Description
Motherless Mary is a children’s short story about an orphaned girl. It traces the highs and lows of her life, as she encounters loneliness, the cruel workhouse and jealous foster siblings, until she is happily united with an adoptive family.
Dating from 1827, the book is unbound with an original paper cover. Despite its ornamental coloured frontispiece illustration, its basic cover and thin paper indicates that it would have been produced and sold cheaply.
The orphan in 19th century literature
Orphans feature heavily throughout 19th century literature, from classic fairytales and moralistic chapbooks to seminal novels such as Oliver Twist and Jane Eyre. Unbound by familial ties and the strict ranks of society, the orphan character allowed authors to create a protagonist with greater agency who possessed the freedom for adventure. This literary preoccupation also reflected the century’s social context, which saw vast numbers of parentless children due to poor living conditions, natal care and healthcare in general.
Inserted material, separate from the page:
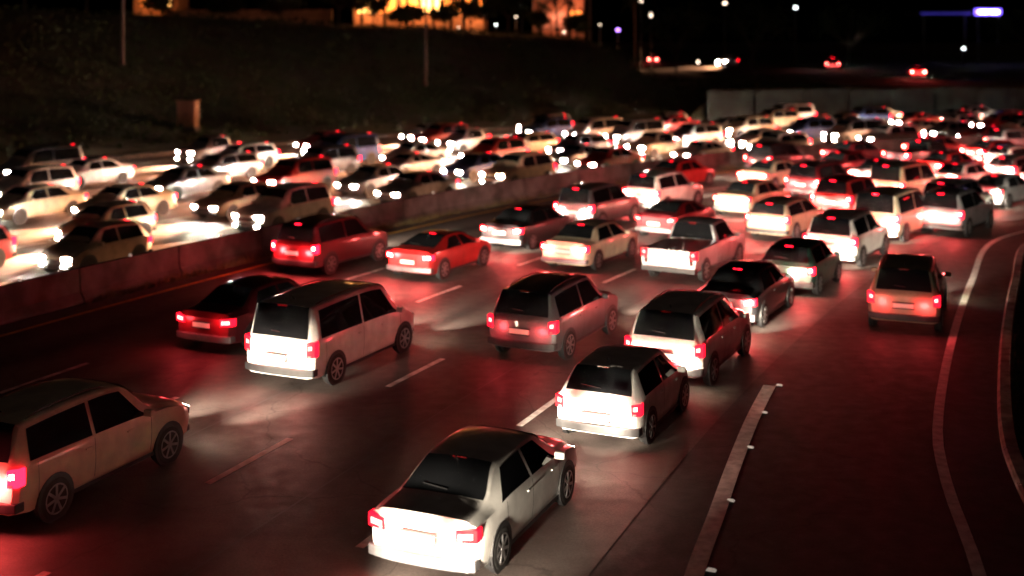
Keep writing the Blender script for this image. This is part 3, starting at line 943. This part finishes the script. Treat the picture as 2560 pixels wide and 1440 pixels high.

Motherless Mary is interesting for the fact that it reveals common plot elements and motifs with several other early 19th century orphan stories, suggesting that writers drew on 'stock' elements when composing an orphan character. Some of these include:
- A painted portrait and/or pieces of jewellery that reveal the identity of the orphan’s birth family
- Workhouses and the city as daunting spaces that threaten character, health, and more specifically, virtue
- The orphan typically possesses unswerving mildness, good temper, selflessness, and other saccharine virtues
- A resolved, happy ending where the orphan is adopted and securely placed within an appropriate social order. This typically coincides with a shift from poverty to middle-class comforts
- Use of melodrama and sentimentalism to evoke sympathy and empathy in the reader.
Intriguingly, Charles Dickens’s Oliver Twist incorporates several of these elements. Recall, for instance, the central importance of Agnes’s ring, locket and portrait.